Short exercise: Output all lines exactly.

┌─ Data excerpt

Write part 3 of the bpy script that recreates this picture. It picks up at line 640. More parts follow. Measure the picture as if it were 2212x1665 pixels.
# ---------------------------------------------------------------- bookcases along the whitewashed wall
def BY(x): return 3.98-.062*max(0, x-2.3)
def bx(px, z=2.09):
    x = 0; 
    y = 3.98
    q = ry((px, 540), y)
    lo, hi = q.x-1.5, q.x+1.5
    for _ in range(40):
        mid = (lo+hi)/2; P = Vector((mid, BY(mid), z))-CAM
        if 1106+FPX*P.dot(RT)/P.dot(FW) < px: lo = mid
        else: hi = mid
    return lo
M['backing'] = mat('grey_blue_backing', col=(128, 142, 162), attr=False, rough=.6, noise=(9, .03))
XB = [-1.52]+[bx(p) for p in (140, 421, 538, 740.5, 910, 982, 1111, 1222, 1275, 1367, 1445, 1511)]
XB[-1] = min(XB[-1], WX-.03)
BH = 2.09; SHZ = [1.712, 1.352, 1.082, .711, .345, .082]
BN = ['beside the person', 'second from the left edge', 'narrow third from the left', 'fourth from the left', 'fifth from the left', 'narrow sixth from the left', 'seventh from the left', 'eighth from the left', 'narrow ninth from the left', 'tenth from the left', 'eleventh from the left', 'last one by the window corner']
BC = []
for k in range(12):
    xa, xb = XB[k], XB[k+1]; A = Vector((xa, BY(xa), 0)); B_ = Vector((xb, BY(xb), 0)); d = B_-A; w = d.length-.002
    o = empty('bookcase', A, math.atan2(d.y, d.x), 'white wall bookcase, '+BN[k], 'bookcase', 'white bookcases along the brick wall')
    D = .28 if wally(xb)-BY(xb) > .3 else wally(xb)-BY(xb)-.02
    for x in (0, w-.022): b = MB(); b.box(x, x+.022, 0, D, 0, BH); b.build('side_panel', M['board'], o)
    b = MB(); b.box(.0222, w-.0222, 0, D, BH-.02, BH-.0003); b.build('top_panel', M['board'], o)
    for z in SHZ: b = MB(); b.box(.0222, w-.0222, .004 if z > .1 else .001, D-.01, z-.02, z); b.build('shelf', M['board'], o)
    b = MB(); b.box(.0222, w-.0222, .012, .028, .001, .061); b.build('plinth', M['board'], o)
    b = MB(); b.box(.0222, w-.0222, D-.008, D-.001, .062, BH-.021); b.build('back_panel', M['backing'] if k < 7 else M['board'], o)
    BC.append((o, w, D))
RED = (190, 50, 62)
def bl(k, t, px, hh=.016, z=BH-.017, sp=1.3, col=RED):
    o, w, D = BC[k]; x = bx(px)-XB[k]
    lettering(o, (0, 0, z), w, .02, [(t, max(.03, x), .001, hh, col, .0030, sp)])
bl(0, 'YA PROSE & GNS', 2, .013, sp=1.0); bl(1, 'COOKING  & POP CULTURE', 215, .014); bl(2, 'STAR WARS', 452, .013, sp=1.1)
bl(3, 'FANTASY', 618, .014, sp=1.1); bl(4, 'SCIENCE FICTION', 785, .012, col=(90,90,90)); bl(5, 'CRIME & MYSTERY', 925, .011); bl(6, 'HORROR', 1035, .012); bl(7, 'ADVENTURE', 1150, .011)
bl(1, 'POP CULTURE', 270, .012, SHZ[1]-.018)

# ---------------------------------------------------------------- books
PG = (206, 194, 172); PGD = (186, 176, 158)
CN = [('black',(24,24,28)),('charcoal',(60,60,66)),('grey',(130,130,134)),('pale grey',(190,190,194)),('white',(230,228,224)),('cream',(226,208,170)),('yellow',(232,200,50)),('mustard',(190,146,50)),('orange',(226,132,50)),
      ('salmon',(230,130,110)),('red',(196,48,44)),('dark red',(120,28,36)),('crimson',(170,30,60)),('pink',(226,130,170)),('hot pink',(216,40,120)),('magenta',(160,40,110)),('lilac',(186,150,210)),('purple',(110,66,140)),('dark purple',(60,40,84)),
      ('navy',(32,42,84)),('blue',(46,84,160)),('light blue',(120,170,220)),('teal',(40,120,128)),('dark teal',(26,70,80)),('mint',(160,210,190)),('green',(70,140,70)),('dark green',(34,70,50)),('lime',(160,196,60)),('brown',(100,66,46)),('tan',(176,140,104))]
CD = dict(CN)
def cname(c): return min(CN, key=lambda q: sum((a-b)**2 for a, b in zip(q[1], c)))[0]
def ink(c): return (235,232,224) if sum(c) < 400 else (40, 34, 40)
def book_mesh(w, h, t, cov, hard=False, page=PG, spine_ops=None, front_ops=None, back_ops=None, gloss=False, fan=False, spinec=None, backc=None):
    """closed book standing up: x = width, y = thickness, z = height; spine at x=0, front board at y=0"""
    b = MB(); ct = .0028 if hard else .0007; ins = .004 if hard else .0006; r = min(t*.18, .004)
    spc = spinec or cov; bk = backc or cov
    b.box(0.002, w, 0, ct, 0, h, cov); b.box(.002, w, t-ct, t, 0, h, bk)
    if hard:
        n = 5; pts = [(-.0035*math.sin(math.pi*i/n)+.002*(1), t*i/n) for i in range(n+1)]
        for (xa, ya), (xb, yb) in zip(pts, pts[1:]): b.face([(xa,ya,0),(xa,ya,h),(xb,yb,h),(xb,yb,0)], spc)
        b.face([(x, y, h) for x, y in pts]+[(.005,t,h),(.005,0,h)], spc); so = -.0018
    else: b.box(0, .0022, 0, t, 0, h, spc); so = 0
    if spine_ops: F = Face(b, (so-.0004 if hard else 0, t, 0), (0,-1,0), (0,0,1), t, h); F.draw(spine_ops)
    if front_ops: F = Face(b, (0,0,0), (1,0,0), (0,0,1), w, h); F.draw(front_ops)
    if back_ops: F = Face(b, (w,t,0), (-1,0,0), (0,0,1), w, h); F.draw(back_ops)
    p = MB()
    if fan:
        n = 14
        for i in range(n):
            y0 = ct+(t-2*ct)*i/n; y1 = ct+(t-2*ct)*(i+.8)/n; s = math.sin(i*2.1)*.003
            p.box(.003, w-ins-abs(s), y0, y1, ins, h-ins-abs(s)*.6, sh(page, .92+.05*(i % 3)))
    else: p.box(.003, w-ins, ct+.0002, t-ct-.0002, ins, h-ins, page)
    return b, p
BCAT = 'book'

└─

Task result:
Write part 3 of the bpy script that recreates this picture. It picks up at line 640. More parts follow. Measure the picture as if it were 2212x1665 pixels.
# ---------------------------------------------------------------- bookcases along the whitewashed wall
def BY(x): return 3.98-.062*max(0, x-2.3)
def bx(px, z=2.09):
    x = 0; 
    y = 3.98
    q = ry((px, 540), y)
    lo, hi = q.x-1.5, q.x+1.5
    for _ in range(40):
        mid = (lo+hi)/2; P = Vector((mid, BY(mid), z))-CAM
        if 1106+FPX*P.dot(RT)/P.dot(FW) < px: lo = mid
        else: hi = mid
    return lo
M['backing'] = mat('grey_blue_backing', col=(128, 142, 162), attr=False, rough=.6, noise=(9, .03))
XB = [-1.52]+[bx(p) for p in (140, 421, 538, 740.5, 910, 982, 1111, 1222, 1275, 1367, 1445, 1511)]
XB[-1] = min(XB[-1], WX-.03)
BH = 2.09; SHZ = [1.712, 1.352, 1.082, .711, .345, .082]
BN = ['beside the person', 'second from the left edge', 'narrow third from the left', 'fourth from the left', 'fifth from the left', 'narrow sixth from the left', 'seventh from the left', 'eighth from the left', 'narrow ninth from the left', 'tenth from the left', 'eleventh from the left', 'last one by the window corner']
BC = []
for k in range(12):
    xa, xb = XB[k], XB[k+1]; A = Vector((xa, BY(xa), 0)); B_ = Vector((xb, BY(xb), 0)); d = B_-A; w = d.length-.002
    o = empty('bookcase', A, math.atan2(d.y, d.x), 'white wall bookcase, '+BN[k], 'bookcase', 'white bookcases along the brick wall')
    D = .28 if wally(xb)-BY(xb) > .3 else wally(xb)-BY(xb)-.02
    for x in (0, w-.022): b = MB(); b.box(x, x+.022, 0, D, 0, BH); b.build('side_panel', M['board'], o)
    b = MB(); b.box(.0222, w-.0222, 0, D, BH-.02, BH-.0003); b.build('top_panel', M['board'], o)
    for z in SHZ: b = MB(); b.box(.0222, w-.0222, .004 if z > .1 else .001, D-.01, z-.02, z); b.build('shelf', M['board'], o)
    b = MB(); b.box(.0222, w-.0222, .012, .028, .001, .061); b.build('plinth', M['board'], o)
    b = MB(); b.box(.0222, w-.0222, D-.008, D-.001, .062, BH-.021); b.build('back_panel', M['backing'] if k < 7 else M['board'], o)
    BC.append((o, w, D))
RED = (190, 50, 62)
def bl(k, t, px, hh=.016, z=BH-.017, sp=1.3, col=RED):
    o, w, D = BC[k]; x = bx(px)-XB[k]
    lettering(o, (0, 0, z), w, .02, [(t, max(.03, x), .001, hh, col, .0030, sp)])
bl(0, 'YA PROSE & GNS', 2, .013, sp=1.0); bl(1, 'COOKING  & POP CULTURE', 215, .014); bl(2, 'STAR WARS', 452, .013, sp=1.1)
bl(3, 'FANTASY', 618, .014, sp=1.1); bl(4, 'SCIENCE FICTION', 785, .012, col=(90,90,90)); bl(5, 'CRIME & MYSTERY', 925, .011); bl(6, 'HORROR', 1035, .012); bl(7, 'ADVENTURE', 1150, .011)
bl(1, 'POP CULTURE', 270, .012, SHZ[1]-.018)

# ---------------------------------------------------------------- books
PG = (206, 194, 172); PGD = (186, 176, 158)
CN = [('black',(24,24,28)),('charcoal',(60,60,66)),('grey',(130,130,134)),('pale grey',(190,190,194)),('white',(230,228,224)),('cream',(226,208,170)),('yellow',(232,200,50)),('mustard',(190,146,50)),('orange',(226,132,50)),
      ('salmon',(230,130,110)),('red',(196,48,44)),('dark red',(120,28,36)),('crimson',(170,30,60)),('pink',(226,130,170)),('hot pink',(216,40,120)),('magenta',(160,40,110)),('lilac',(186,150,210)),('purple',(110,66,140)),('dark purple',(60,40,84)),
      ('navy',(32,42,84)),('blue',(46,84,160)),('light blue',(120,170,220)),('teal',(40,120,128)),('dark teal',(26,70,80)),('mint',(160,210,190)),('green',(70,140,70)),('dark green',(34,70,50)),('lime',(160,196,60)),('brown',(100,66,46)),('tan',(176,140,104))]
CD = dict(CN)
def cname(c): return min(CN, key=lambda q: sum((a-b)**2 for a, b in zip(q[1], c)))[0]
def ink(c): return (235,232,224) if sum(c) < 400 else (40, 34, 40)
def book_mesh(w, h, t, cov, hard=False, page=PG, spine_ops=None, front_ops=None, back_ops=None, gloss=False, fan=False, spinec=None, backc=None):
    """closed book standing up: x = width, y = thickness, z = height; spine at x=0, front board at y=0"""
    b = MB(); ct = .0028 if hard else .0007; ins = .004 if hard else .0006; r = min(t*.18, .004)
    spc = spinec or cov; bk = backc or cov
    b.box(0.002, w, 0, ct, 0, h, cov); b.box(.002, w, t-ct, t, 0, h, bk)
    if hard:
        n = 5; pts = [(-.0035*math.sin(math.pi*i/n)+.002*(1), t*i/n) for i in range(n+1)]
        for (xa, ya), (xb, yb) in zip(pts, pts[1:]): b.face([(xa,ya,0),(xa,ya,h),(xb,yb,h),(xb,yb,0)], spc)
        b.face([(x, y, h) for x, y in pts]+[(.005,t,h),(.005,0,h)], spc); so = -.0018
    else: b.box(0, .0022, 0, t, 0, h, spc); so = 0
    if spine_ops: F = Face(b, (so-.0004 if hard else 0, t, 0), (0,-1,0), (0,0,1), t, h); F.draw(spine_ops)
    if front_ops: F = Face(b, (0,0,0), (1,0,0), (0,0,1), w, h); F.draw(front_ops)
    if back_ops: F = Face(b, (w,t,0), (-1,0,0), (0,0,1), w, h); F.draw(back_ops)
    p = MB()
    if fan:
        n = 14
        for i in range(n):
            y0 = ct+(t-2*ct)*i/n; y1 = ct+(t-2*ct)*(i+.8)/n; s = math.sin(i*2.1)*.003
            p.box(.003, w-ins-abs(s), y0, y1, ins, h-ins-abs(s)*.6, sh(page, .92+.05*(i % 3)))
    else: p.box(.003, w-ins, ct+.0002, t-ct-.0002, ins, h-ins, page)
    return b, p
BCAT = 'book'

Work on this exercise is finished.